_Given exercise_
Starting at the first line of the listing below, repeat each line exactly until the line containing "the camera, metres", which you include. Leave out pictures.

▼

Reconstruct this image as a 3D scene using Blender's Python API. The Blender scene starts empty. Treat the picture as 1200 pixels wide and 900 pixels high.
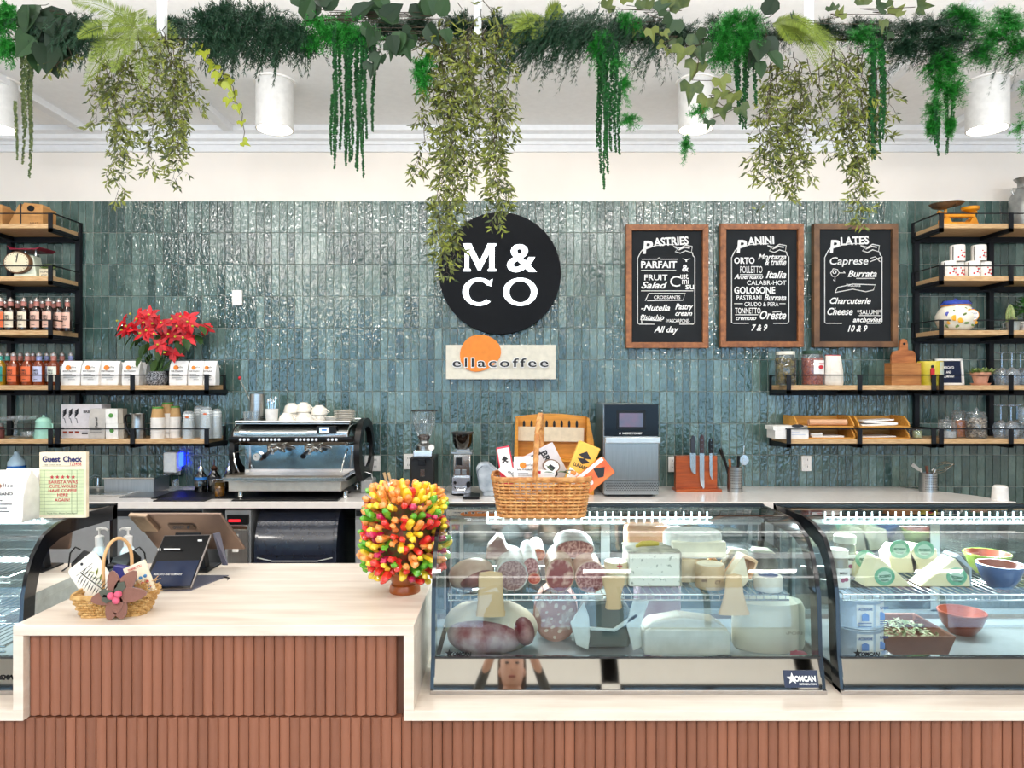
import bpy, math, random
from mathutils import Vector, Matrix, Euler
random.seed(7)
PI = math.pi
SC = bpy.context.scene
COL = SC.collection
FPX = 832.0          # focal length in pixels of the 1200 px wide frame
H = 1.616            # eye height of the camera, metres

# ------------------------------------------------------------------ camera, world, lights, exposure
cam_d = bpy.data.cameras.new('camera'); cam = bpy.data.objects.new('camera', cam_d); COL.objects.link(cam)
cam_d.sensor_width = 36; cam_d.lens = FPX / 1200 * 36; cam_d.clip_start = 0.02
cam.location = (0, 0, H); cam.rotation_euler = (PI / 2, 0, 0)
SC.camera = cam
W = bpy.data.worlds.new('daylight'); SC.world = W; W.use_nodes = True
wn = W.node_tree.nodes; wn['Background'].inputs[0].default_value = (0.64, 0.83, 1.0, 1); wn['Background'].inputs[1].default_value = 3.8

def area(name, loc, rot, sx, sy, power, col=(1, 1, 1), spread=PI):
    l = bpy.data.lights.new(name, 'AREA'); l.shape = 'RECTANGLE'; l.size = sx; l.size_y = sy
    l.energy = power; l.color = col; l.spread = spread
    o = bpy.data.objects.new(name, l); COL.objects.link(o); o.location = loc; o.rotation_euler = rot
    return o
for x in (-3.6, -2.2, -.8, .8, 2.2, 3.6):
    area('added_front_fill', (x, -1.3, 3.2), (math.radians(52), 0, 0), .4, .4, 22, (1, .95, .88))  # unseen fill lamps, added to light the fronts of things
area('added_overhead_fill', (0, 0.7, 3.33), (0, 0, 0), 6.0, .7, 40, (1, .97, .93))  # added soft fill from overhead for the top surfaces
area('added_overhead_fill', (0, 3.2, 3.32), (0, 0, 0), 6.5, .3, 36, (1, .97, .93))  # added overhead fill above the aisle and back counter
area('added_overhead_fill', (0, -2.9, 3.33), (0, 0, 0), 7.5, .5, 60, (1, .97, .93))  # added fill that brightens the inside of the shop front
area('added_uplight', (0, 2.52, 3.02), (math.radians(180 - 38), 0, 0), 7, .12, 48, (1, .97, .94))  # added hidden lamp that brightens the ceiling and upper wall
SC.view_settings.view_transform = 'Standard'; SC.view_settings.look = 'None'
SC.view_settings.exposure = 0.27; SC.view_settings.gamma = 1; SC.view_settings.use_curve_mapping = False
cy = SC.cycles
cy.use_denoising = True; cy.max_bounces = 10; cy.transparent_max_bounces = 32; cy.diffuse_bounces = 4; cy.glossy_bounces = 4
cy.sample_clamp_indirect = 6; cy.caustics_reflective = False; cy.caustics_refractive = False

# ------------------------------------------------------------------ helpers
def lin(h):
    h = h.lstrip('#')
    r = []
    for i in (0, 2, 4):
        c = int(h[i:i + 2], 16) / 255
        r.append(c / 12.92 if c <= .04045 else ((c + .055) / 1.055) ** 2.4)
    return (*r, 1)

MATS = {}
def mat(name, h='888888', rough=.5, metal=0, var=.06, scale=30, h2=None, bump=0, bscale=60, emit=0, island=False,
        stretch=(1, 1, 1), coat=0, trans=0, sheen=0, orand=False, contrast=(.35, .65), alpha=1, spec=.5):
    """procedural principled material: noise mixes colour h with h2 (or a lighter/darker h)"""
    if name in MATS: return MATS[name]
    m = bpy.data.materials.new(name); m.use_nodes = True; MATS[name] = m
    n = m.node_tree.nodes; l = m.node_tree.links; b = n['Principled BSDF']
    tc = n.new('ShaderNodeTexCoord'); mp = n.new('ShaderNodeMapping'); l.new(tc.outputs['Object'], mp.inputs[0])
    mp.inputs['Scale'].default_value = stretch
    nz = n.new('ShaderNodeTexNoise'); nz.inputs['Scale'].default_value = scale; nz.inputs['Detail'].default_value = 4
    l.new(mp.outputs[0], nz.inputs['Vector'])
    a = lin(h); c2 = lin(h2) if h2 else None
    ca = a if c2 else tuple(min(1, x * (1 - var)) for x in a[:3]) + (1,)
    cb = c2 if c2 else tuple(min(1, x * (1 + var)) for x in a[:3]) + (1,)
    r = n.new('ShaderNodeValToRGB'); r.color_ramp.elements[0].color = ca; r.color_ramp.elements[1].color = cb
    r.color_ramp.elements[0].position = contrast[0]; r.color_ramp.elements[1].position = contrast[1]
    if island:
        g = n.new('ShaderNodeNewGeometry'); l.new(g.outputs['Random Per Island'], r.inputs[0])
        r.color_ramp.elements[0].position = 0; r.color_ramp.elements[1].position = 1
    elif orand:
        g = n.new('ShaderNodeObjectInfo'); ad = n.new('ShaderNodeMath'); ad.operation = 'MULTIPLY_ADD'
        ad.inputs[1].default_value = .6; l.new(g.outputs['Random'], ad.inputs[0])
        mu = n.new('ShaderNodeMath'); mu.operation = 'MULTIPLY'; mu.inputs[1].default_value = .4
        l.new(nz.outputs[0], mu.inputs[0]); l.new(mu.outputs[0], ad.inputs[2]); l.new(ad.outputs[0], r.inputs[0])
    else:
        l.new(nz.outputs[0], r.inputs[0])
    l.new(r.outputs[0], b.inputs['Base Color'])
    b.inputs['Roughness'].default_value = rough; b.inputs['Metallic'].default_value = metal
    b.inputs['Specular IOR Level'].default_value = spec
    if coat: b.inputs['Coat Weight'].default_value = coat; b.inputs['Coat Roughness'].default_value = .08
    if trans: b.inputs['Transmission Weight'].default_value = trans
    if sheen: b.inputs['Sheen Weight'].default_value = sheen
    if alpha < 1: b.inputs['Alpha'].default_value = alpha
    if emit:
        l.new(r.outputs[0], b.inputs['Emission Color']); b.inputs['Emission Strength'].default_value = emit
    if bump:
        nb = n.new('ShaderNodeTexNoise'); nb.inputs['Scale'].default_value = bscale; l.new(mp.outputs[0], nb.inputs['Vector'])
        bp = n.new('ShaderNodeBump'); bp.inputs['Strength'].default_value = bump; bp.inputs['Distance'].default_value = .004
        l.new(nb.outputs[0], bp.inputs['Height']); l.new(bp.outputs[0], b.inputs['Normal'])
    return m

def glass(name, h='ffffff', refl=.06, rough=.02, tint=.95, edge=1.0, haze=0):
    """thin pane: sees through, mirrors by Fresnel"""
    if name in MATS: return MATS[name]
    m = bpy.data.materials.new(name); m.use_nodes = True; MATS[name] = m
    n = m.node_tree.nodes; l = m.node_tree.links; n.remove(n['Principled BSDF'])
    t = n.new('ShaderNodeBsdfTransparent'); c = lin(h); t.inputs[0].default_value = (c[0] * tint, c[1] * tint, c[2] * tint, 1)
    g = n.new('ShaderNodeBsdfGlossy'); g.inputs['Roughness'].default_value = rough; g.inputs[0].default_value = (1, 1, 1, 1)
    f = n.new('ShaderNodeFresnel'); f.inputs[0].default_value = 1.45
    ma = n.new('ShaderNodeMath'); ma.operation = 'MULTIPLY_ADD'; ma.inputs[1].default_value = edge; ma.inputs[2].default_value = refl; ma.use_clamp = True
    l.new(f.outputs[0], ma.inputs[0])
    mx = n.new('ShaderNodeMixShader'); l.new(ma.outputs[0], mx.inputs[0]); l.new(t.outputs[0], mx.inputs[1]); l.new(g.outputs[0], mx.inputs[2])
    out = mx
    if haze:
        df = n.new('ShaderNodeBsdfDiffuse'); df.inputs[0].default_value = (.85, .92, .96, 1); m2 = n.new('ShaderNodeMixShader'); m2.inputs[0].default_value = haze
        l.new(mx.outputs[0], m2.inputs[1]); l.new(df.outputs[0], m2.inputs[2]); out = m2
    l.new(out.outputs[0], n['Material Output'].inputs[0])
    return m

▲

_Answer for this exercise_
Reconstruct this image as a 3D scene using Blender's Python API. The Blender scene starts empty. Treat the picture as 1200 pixels wide and 900 pixels high.
import bpy, math, random
from mathutils import Vector, Matrix, Euler
random.seed(7)
PI = math.pi
SC = bpy.context.scene
COL = SC.collection
FPX = 832.0          # focal length in pixels of the 1200 px wide frame
H = 1.616            # eye height of the camera, metres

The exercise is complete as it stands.